# What is required
Return only the stretch of the material below that begins with the line containing "col = np.array(c1)*(1-f)+np.array(c2)*f" and ends with the line containing "LEAFL = (.07, .05, .036)", exactly; both of those lines belong to it.

# Data
^^^^^^^^

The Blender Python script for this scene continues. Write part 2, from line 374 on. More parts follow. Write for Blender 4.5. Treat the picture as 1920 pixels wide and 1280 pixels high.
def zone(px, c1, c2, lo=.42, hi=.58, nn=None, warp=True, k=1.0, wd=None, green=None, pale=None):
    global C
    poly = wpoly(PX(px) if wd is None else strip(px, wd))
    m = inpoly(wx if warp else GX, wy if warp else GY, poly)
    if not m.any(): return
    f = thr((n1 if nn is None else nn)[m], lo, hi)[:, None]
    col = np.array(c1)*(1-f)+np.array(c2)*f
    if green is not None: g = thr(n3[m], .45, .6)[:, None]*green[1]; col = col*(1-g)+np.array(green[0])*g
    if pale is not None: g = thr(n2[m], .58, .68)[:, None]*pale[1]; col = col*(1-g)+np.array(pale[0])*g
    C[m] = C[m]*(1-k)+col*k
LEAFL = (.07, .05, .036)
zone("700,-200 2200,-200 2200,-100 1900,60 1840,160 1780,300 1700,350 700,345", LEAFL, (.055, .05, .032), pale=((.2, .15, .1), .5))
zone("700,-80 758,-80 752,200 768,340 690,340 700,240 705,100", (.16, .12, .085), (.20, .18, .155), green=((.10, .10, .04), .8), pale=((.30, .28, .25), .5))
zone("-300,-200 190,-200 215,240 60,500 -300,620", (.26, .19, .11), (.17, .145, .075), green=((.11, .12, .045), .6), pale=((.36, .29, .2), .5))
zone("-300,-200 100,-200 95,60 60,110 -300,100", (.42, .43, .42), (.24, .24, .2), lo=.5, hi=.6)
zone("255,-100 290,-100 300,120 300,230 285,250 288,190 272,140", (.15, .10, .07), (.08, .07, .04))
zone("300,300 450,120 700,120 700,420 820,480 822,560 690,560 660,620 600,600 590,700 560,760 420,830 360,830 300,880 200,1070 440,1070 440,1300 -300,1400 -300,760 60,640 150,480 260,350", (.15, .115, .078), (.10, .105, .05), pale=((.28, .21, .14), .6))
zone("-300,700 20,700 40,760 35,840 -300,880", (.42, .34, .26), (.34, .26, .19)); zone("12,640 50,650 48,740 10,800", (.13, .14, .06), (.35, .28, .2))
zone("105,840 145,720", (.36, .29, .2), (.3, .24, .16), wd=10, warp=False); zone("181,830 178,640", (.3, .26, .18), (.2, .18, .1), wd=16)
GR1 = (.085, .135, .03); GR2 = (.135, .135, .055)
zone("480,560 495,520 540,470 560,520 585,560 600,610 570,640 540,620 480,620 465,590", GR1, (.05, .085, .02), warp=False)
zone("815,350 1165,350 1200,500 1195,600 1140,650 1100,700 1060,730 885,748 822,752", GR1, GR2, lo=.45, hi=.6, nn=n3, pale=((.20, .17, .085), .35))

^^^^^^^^

# Full output
    col = np.array(c1)*(1-f)+np.array(c2)*f
    if green is not None: g = thr(n3[m], .45, .6)[:, None]*green[1]; col = col*(1-g)+np.array(green[0])*g
    if pale is not None: g = thr(n2[m], .58, .68)[:, None]*pale[1]; col = col*(1-g)+np.array(pale[0])*g
    C[m] = C[m]*(1-k)+col*k
LEAFL = (.07, .05, .036)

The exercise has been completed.